Sean thought Han was the flirtiest but I went with Oscar Isaac because that boy was eye fucking me the whole movie.

Class Clown


Sean went with Jar Jar Binks and I kind of don’t really know who that is in the grand scheme of things. I chose Anakin Skywalker because that shit WAS funny, even if it wasn’t intentional.

Life of the Party

Sean went with Wicket, the Ewok, and to be honest, I don’t know my Ewoks. Is this something I should look into? I went with Finn because I bet there ain’t no party like a storm trooper party.

Best Car

In a move surprising no one, Sean goes with Han and his hunk o junk, the Millennium Falcon. I wanted to pick those AT-AT things but I don’t know who drives them. So I went with Jabba’s party boat, which if course I couldn’t remember what it was called so again I had to ask google: what do I mean by that barge thingie with sails that picked them up in the desert and the internet spit back: Khetanna. It’s like a cruise ship for space villains. Sure it has a blaster cannon but it’s also got room for live music and 500 guests.

Most Likely To Become President

Again the vote goes unanimously to General Leia Organa for president, though let’s be honest – she’s already pretty much attained higher rank than that. President would probably be a demotion.

Most Likely To Get Catfished

Of COURSE it’s Kylo Ren. This emo dweeb probably has a dating profile littered with My Chemical Romance lyrics, and his profile pic is of him shirtless wearing high-waisted mom jeans, and he still wonders why everyone’s swiping left. He’s probably teetering dangerously in incel territory.

Most Accident Prone

I guess I don’t have any specific memories of C3PO being clumsy, but it sounds right. I went with Luke because the dude is missing a hand!

Most Opinionated

Sean went with Anakin. I went with L3, Lando’s droid from Solo, who was smart and woke and ready to lead her own rebellion.

Most Upbeat

Sean gave most upbeat to Yoda, and I’m glad to see him get some love, especially for his zen philosophy. I went with a young Han Solo – I connected more with him than I ever did with Harrison Ford’s character, which is probably blasphemous, but there it is.

Most Likely To Make Millions

Sean went with Lando for most likely to make millions, and as a chronic smuggler and gambler, he’s a hustler baby, and Sean’s probably right. But I went with Rose Tico. She’s got an impoverished background, having been forced to plunder her own mining community for the First Order her whole life, so I think she’s got the proper motivation to rise to the top.

Most Likely To Star In Their Own Reality Show

I knew you’d have Boba on here somewhere! I went with Sam Jackson, and I guess I mean that literally. I had to google his jedi name: Mace Windu. I’m really in this for SLJ (the L is for Leroy!).

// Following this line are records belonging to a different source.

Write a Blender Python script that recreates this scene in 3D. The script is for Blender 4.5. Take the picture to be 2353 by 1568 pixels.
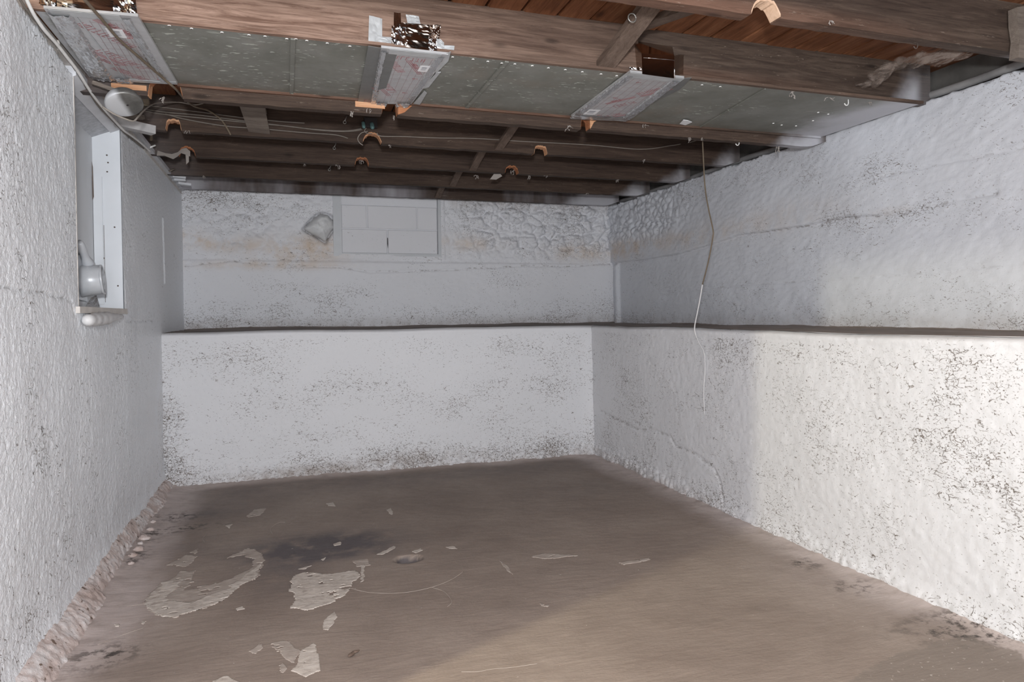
import bpy, math, random
import numpy as np
from mathutils import Matrix, Vector
random.seed(7)
RNG = np.random.default_rng(11)
C = bpy.context.scene.collection
for o in list(bpy.data.objects): bpy.data.objects.remove(o)

# ---------------------------------------------------------------- camera, world, light, exposure
W, H = 2353, 1568
F, CAMZ, SY = 1595.5288, 1.22, -37.4691
YAW, PIT, ROL = 0.3153, -0.0158, -0.0127
fw = np.array([math.sin(YAW)*math.cos(PIT), math.cos(YAW)*math.cos(PIT), math.sin(PIT)])
_r = np.array([math.cos(YAW), -math.sin(YAW), 0.0]); _u = np.cross(_r, fw)
cr = _r*math.cos(ROL)+_u*math.sin(ROL); cu = -_r*math.sin(ROL)+_u*math.cos(ROL)
cam = bpy.data.cameras.new('camera'); co = bpy.data.objects.new('camera', cam); C.objects.link(co)
co.matrix_world = Matrix(((cr[0], cu[0], -fw[0], 0), (cr[1], cu[1], -fw[1], 0), (cr[2], cu[2], -fw[2], CAMZ), (0, 0, 0, 1)))
cam.sensor_width = 36; cam.lens = F/W*36; cam.shift_y = SY/W; cam.clip_start = 0.05
sc = bpy.context.scene; sc.camera = co
vs = sc.view_settings; vs.view_transform = 'Standard'; vs.look = 'None'; vs.gamma = 1; vs.use_curve_mapping = False; vs.exposure = 0.18
sc.cycles.use_adaptive_sampling = True; sc.cycles.adaptive_threshold = 0.03; sc.cycles.max_bounces = 8; sc.cycles.diffuse_bounces = 4; sc.cycles.glossy_bounces = 3; sc.cycles.transparent_max_bounces = 6
wd = bpy.data.worlds.new('world'); sc.world = wd; wd.use_nodes = True
wd.node_tree.nodes['Background'].inputs[0].default_value = (.5, .5, .55, 1); wd.node_tree.nodes['Background'].inputs[1].default_value = 0.02

def area(name, loc, target, sx, sy_, power, col):
    l = bpy.data.lights.new(name, 'AREA'); l.shape = 'RECTANGLE'; l.size = sx; l.size_y = sy_; l.energy = power; l.color = col
    o = bpy.data.objects.new(name, l); C.objects.link(o); o.location = loc
    d = Vector(target)-Vector(loc); o.rotation_euler = d.to_track_quat('-Z', 'Y').to_euler(); return o
# the photographer's flash just over the camera, added soft fill lights behind it without a source in the room, the bulb of the next room
area('flash', (-0.05, -0.15, 1.50), (1.25, 4.0, 1.65), 0.12, 0.12, 80, (0.96, 0.98, 1.0))
ll = bpy.data.lights.new('low_light', 'POINT'); ll.energy = 16; ll.color = (0.98, 0.98, 1.0); ll.shadow_soft_size = 0.16
lo_ = bpy.data.objects.new('low_light', ll); C.objects.link(lo_); lo_.location = (-0.30, 0.35, 0.75)
area('fill', (1.5, -1.35, 1.25), (0.9, 5.0, 1.1), 2.6, 1.9, 48, (0.88, 0.94, 1.0))
area('fill_low', (-0.55, -1.35, 1.1), (2.5, 4.6, 0.8), 0.5, 1.6, 24, (0.88, 0.94, 1.0))
bl = bpy.data.lights.new('next_room_bulb', 'POINT'); bl.energy = 152; bl.color = (1.0, 0.93, 0.68); bl.shadow_soft_size = 0.012
bo = bpy.data.objects.new('next_room_bulb', bl); C.objects.link(bo); bo.location = (-1.40, 1.50, 2.145)

# ---------------------------------------------------------------- room numbers
XL, XRB, XRU, YB, YU = -0.8414, 2.501, 3.2998, 5.4816, 6.6598
ZL, ZC, ZW, ZT = 1.1136, 2.316, 2.345, 2.527
YF = -1.7                                           # wall behind the camera

# a point of the photograph carried onto a plane of the room
def ray(x, y): return fw*F + cr*(x-W/2) - cu*(y-H/2-SY)
C0 = np.array([0, 0, CAMZ])
def onZ(x, y, z): d = ray(x, y); return C0+d*((z-CAMZ)/d[2])
def onX(x, y, X): d = ray(x, y); return C0+d*(X/d[0])
def onY(x, y, Y): d = ray(x, y); return C0+d*(Y/d[1])

# ---------------------------------------------------------------- object helpers
def tag(o, label=None, cat=None, group=None, kind=None):
    if label: o['label'] = label
    if cat: o['category'] = cat
    if group: o['group'] = group
    if kind: o['kind'] = kind
    return o
def empty(name, loc, label, cat, group=None, kind=None):
    o = bpy.data.objects.new(name, None); o.empty_display_size = .05; C.objects.link(o); o.location = loc
    return tag(o, label, cat, group, kind)
class MB:
    def __init__(s): s.v = []; s.f = []; s.sm = []
    def add(s, vs_, fs, smooth=False):
        n = len(s.v); s.v += [tuple(map(float, v)) for v in vs_]
        for f in fs: s.f.append(tuple(i+n for i in f)); s.sm.append(smooth)
        return s
    def box(s, a, b):
        x0, y0, z0 = a; x1, y1, z1 = b
        return s.add([(x0,y0,z0),(x1,y0,z0),(x1,y1,z0),(x0,y1,z0),(x0,y0,z1),(x1,y0,z1),(x1,y1,z1),(x0,y1,z1)],
              [(0,3,2,1),(4,5,6,7),(0,1,5,4),(1,2,6,5),(2,3,7,6),(3,0,4,7)])
    def bar(s, p, q, w, t, up=(0,0,1)):                 # a squared stick from p to q
        p = Vector(p); q = Vector(q); d = (q-p).normalized(); a = d.cross(Vector(up)).normalized(); b = a.cross(d)
        c = []
        for e in (p, q):
            for i, j in ((-1,-1),(1,-1),(1,1),(-1,1)): c.append(e+a*(i*w/2)+b*(j*t/2))
        return s.add(c, [(3,2,1,0),(4,5,6,7),(0,1,5,4),(1,2,6,5),(2,3,7,6),(3,0,4,7)])
    def slab(s, pts, off):                              # polygon pushed through by off
        n = len(pts); o = Vector(off); P = [Vector(p) for p in pts]; Q = [p+o for p in P]
        return s.add(P+Q, [tuple(range(n)), tuple(range(2*n-1, n-1, -1))]+[(i, (i+1) % n+n, )[:0] or (i, i+n, (i+1) % n+n, (i+1) % n) for i in range(n)])
    def tube(s, pts, r, n=8, smooth=True):
        P = [Vector(p) for p in pts]; rings = []; a = None
        for i, p in enumerate(P):
            d = (P[min(i+1, len(P)-1)]-P[max(i-1, 0)]).normalized()
            if a is None: a = d.orthogonal().normalized()
            a = (a-d*a.dot(d)).normalized(); b = d.cross(a); rr = r[i] if hasattr(r, '__len__') else r
            rings.append([p+(a*math.cos(2*math.pi*k/n)+b*math.sin(2*math.pi*k/n))*rr for k in range(n)])
        v = [q for R_ in rings for q in R_]; f = []
        for i in range(len(P)-1):
            for k in range(n): f.append((i*n+k, i*n+(k+1) % n, (i+1)*n+(k+1) % n, (i+1)*n+k))
        f += [tuple(range(n-1, -1, -1)), tuple((len(P)-1)*n+k for k in range(n))]
        return s.add(v, f, smooth)
    def lathe(s, c, axis, prof, n=28, smooth=True):     # prof: (distance along axis, radius)
        ax = Vector(axis).normalized(); a = ax.orthogonal().normalized(); b = ax.cross(a); c = Vector(c); v = []; f = []
        for h, r in prof:
            for k in range(n): v.append(c+ax*h+(a*math.cos(2*math.pi*k/n)+b*math.sin(2*math.pi*k/n))*r)
        for i in range(len(prof)-1):
            for k in range(n): f.append((i*n+k, i*n+(k+1) % n, (i+1)*n+(k+1) % n, (i+1)*n+k))
        return s.add(v, f, smooth)
    def build(s, name, mat, parent=None, loc=None, anchor='base', recalc=True):
        V = np.array(s.v)
        if parent is not None: L = np.array(parent.matrix_basis.translation) if parent.parent is None else np.array(parent.parent.matrix_basis.translation)+np.array(parent.matrix_basis.translation)
        if parent is None:
            L = np.array(loc) if loc is not None else np.array([(V[:,0].min()+V[:,0].max())/2, (V[:,1].min()+V[:,1].max())/2, V[:,2].min()])
        me = bpy.data.meshes.new(name); me.from_pydata((V-L).tolist(), [], s.f); me.materials.append(mat)
        me.polygons.foreach_set('use_smooth', s.sm)
        if recalc:
            import bmesh
            bm = bmesh.new(); bm.from_mesh(me); bmesh.ops.recalc_face_normals(bm, faces=bm.faces); bm.to_mesh(me); bm.free()
        me.update()
        o = bpy.data.objects.new(name, me); C.objects.link(o)
        if parent is not None: o.parent = parent
        else: o.location = L
        return o
def smooth_path(pts, n=6):                              # Catmull-Rom through the points
    P = [Vector(p) for p in pts]; out = []
    for i in range(len(P)-1):
        a, b, c, d = P[max(i-1,0)], P[i], P[i+1], P[min(i+2,len(P)-1)]
        for k in range(n):
            t = k/n; out.append(.5*((2*b)+(c-a)*t+(2*a-5*b+4*c-d)*t*t+(3*b-a-3*c+d)*t**3))
    return out+[P[-1]]

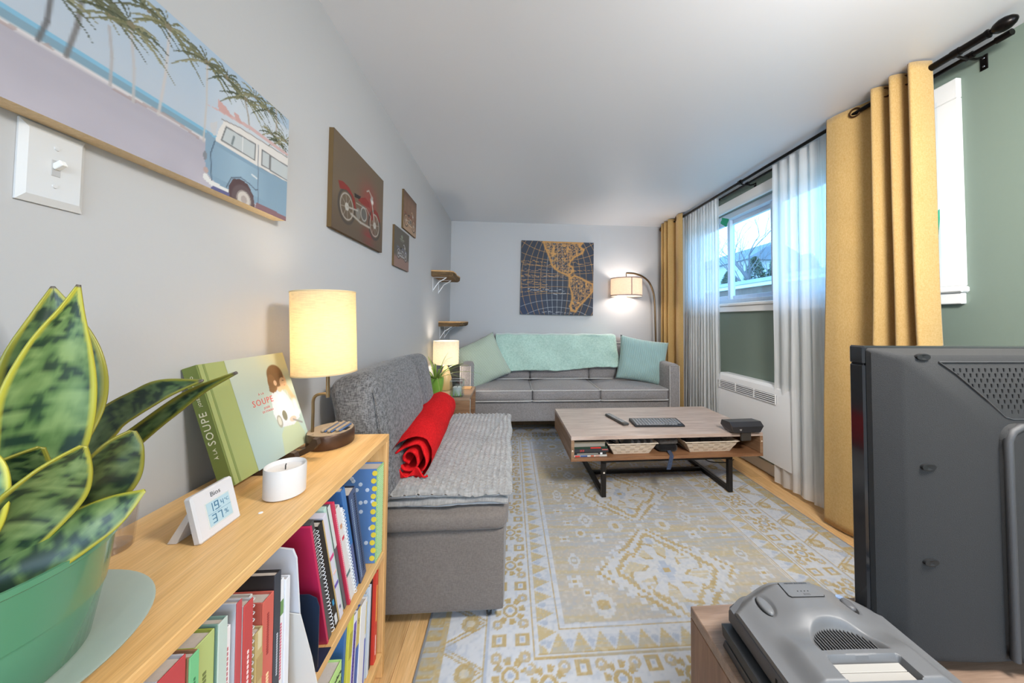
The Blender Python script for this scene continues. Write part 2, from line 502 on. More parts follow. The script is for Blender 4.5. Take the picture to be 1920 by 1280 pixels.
for y0, y1, x in ((1.365, 2.345, .05), (2.285, 2.87, .085), (2.81, 3.325, .05)):
    s = MB(); z0, z1, t = WZ0+.035, WZ1-.05, .035
    s.bounds(XR+x, XR+x+.03, y0, y0+t, z0, z1); s.bounds(XR+x, XR+x+.03, y1-t, y1, z0, z1)
    s.bounds(XR+x, XR+x+.03, y0+t, y1-t, z0, z0+t); s.bounds(XR+x, XR+x+.03, y0+t, y1-t, z1-t, z1)
    so = s.build('window_sash', m_frame, win, world=True)
    MB().bounds(XR+x+.012, XR+x+.016, y0+t-.004, y1-t+.004, z0+t-.004, z1-t+.004, 0).build('pane', m_pane, so, world=True)
def film(u, v):
    y = WY0-.02+u*(WY1-WY0+.04); z = WZ0-.001+v*(WZ1-WZ0+.02)
    e = math.exp(-((v)/.09)**2)+.35*math.exp(-((1-v)/.05)**2)
    d = noise.noise(Vector((y*26, z*9, 0)))*.012*e
    return (XR-.024-abs(d), y, z)
MB().grid(240, 60, film).build('insulating_film', clear_mat('shrink_film', (.95, .975, 1), .05, .06), win, world=True, recalc=False,
    label='crinkled clear plastic film over the window')
m_tape = plain('green_tape', (28, 150, 110), .6)
def tape(y, z, sy, sz, tilt):
    T = Matrix.Translation((XR-.028, y, z)) @ Matrix.Rotation(tilt, 4, 'X')
    MB().grid(8, 6, lambda u, v: (-.003-.004*math.sin(u*7+v*4)**2, (u-.5)*sy, (v-.5)*sz*(1-.25*u)), T).build('painter_tape', m_tape, win, world=True, label='torn green painter tape')
tape(2.76, 1.985, .10, .07, .5); tape(1.325, 1.50, .03, .22, .05)

# ---- outside the window
gr = MB().bounds(2.3, 40, -10, 50, .7, .9, 0).build('ground', plain('winter_grass', (150, 150, 125), .95, var=.2, vscale=2))
gr['kind'] = 'structure'
ga = thing('garage', 'low brown garage with white eaves seen through the window', 'building', (9.2, 12, .9))
MB().bounds(9.2, 12, 8, 16.5, .9, 2.42, 0).build('wall', plain('brown_siding', (120, 100, 92), .8), ga, world=True)
MB().bounds(9.05, 9.2, 7.8, 16.7, 2.42, 2.56, .01).build('eave_board', m_trim, ga, world=True)
MB().prism([(9.0, 2.56), (12.4, 2.56), (10.7, 3.0)], -16.8, -7.7, Matrix(((1, 0, 0, 0), (0, 0, -1, 0), (0, 1, 0, 0), (0, 0, 0, 1)))).build('roof', plain('grey_shingle', (150, 152, 160), .8), ga, world=True)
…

Mostly Likely To Be Famous on Instagram

Sean thought Finn would do well on IG but I picked Admiral Holdo because she seems more into hair and fashion and getting her angles right, plus she’s important and well-connected so she’s got lots of famous friends.

Brainiest

Okay fine, we’ll give this one to Yoda, who has an advantage, being a 900 year old jedi master all-seeing ghost.

Who You’d Most Like to Eat Lunch With

Sean wants to eat lunch with Obi-wan because he’s a big nerd. I want Oscar Isaac FOR lunch.